True, Sunak also said the “overwhelming might of the British state” would be placed at the service of the British people. But what he was really advertising was the Treasury’s traditional paranoia about losing the confidence of financial markets as debt mounts.

A chancellor must be seen to worry on that front, of course, (especially when January’s trading relationship with the EU remains unresolved), but the short-term necessity is also to protect business confidence and investment, which financial markets also care about. Sunak should tweak his tone.

More predictable earnings make share rerating a good move

Is Weir Group, the 150-year-old Glasgow engineering firm, the FTSE 100 index’s next technology company?

Well, the 16% share price rise that greeted the $405m (£314m) sale of the oil and gas division to Caterpillar of the US puts Weir within striking distance of the 100 club at the next rejig.
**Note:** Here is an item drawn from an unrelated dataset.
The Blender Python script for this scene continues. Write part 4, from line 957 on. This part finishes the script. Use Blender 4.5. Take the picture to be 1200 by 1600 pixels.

And, while emergence as “a focused, premium mining technology business” does not conjure images of artificial intelligence or suchlike, it’s fair for Weir to claim it now has a more 21st-century feel.

The tech in question is kit to extract, grind and process ores for big miners who are themselves looking to reap the benefits of a changing global energy mix. Solar panels and wind turbines require huge quantities of copper, for example. Servicing that end-market looks a safer bet that relying on volatile US shale companies to buy your pumps.

Weir has £2bn of revenues already from the mining industry and earnings now look more predictable, thus the rerating of the shares. Good move.